In St. Louis, some raw sewage was pumped into the river from the city's antiquated sewer system to prevent water pressure from backing sewage into homes.

"We don't like it, but the alternative isn't so attractive either," said Terry Briggs, communications director for the Metropolitan Sewer District.

Ahead of the advancing Mississippi crest, it was difficult to believe that the worst was yet to come.

At hard-hit Davenport, Iowa, one of the few river cities with no levees or flood walls, the Mississippi was at 22.4 feet, Saturday, down 0.2 of a foot from its record crest Thursday and Friday but still 7.4 feet above flood stage.

The Mississippi and Missouri rivers created a double threat for St. Charles County, Mo., just north of St. Louis.
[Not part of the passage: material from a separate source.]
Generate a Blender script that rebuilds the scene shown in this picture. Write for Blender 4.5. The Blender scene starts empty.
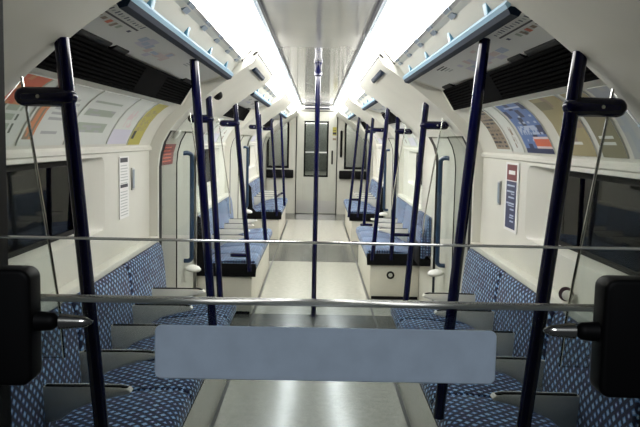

Part of the county forms a peninsula separating the two rivers as they approach their confluence.

Missouri's state Emergency Management Agency said about 14,000 people around the state had been evacuated because of flooding on the Mississippi and Missouri.

At least 6,000 people have been forced from their homes along the Mississippi and other streams in Illinois, and 2,700 National Guardsmen have been mobilized, state officials said. Iowa had at least 4,000 families out of their homes.

In historic Ste. Genevieve, 60 miles south of St. Louis, National Guard troops and residents were down to their last sandbags as they fought to protect the 18th- and 19th-century French colonial-style buildings that earned the city a spot on the National Register of Historic Places. Another shipment of 150,000 sandbags was expected from Memphis.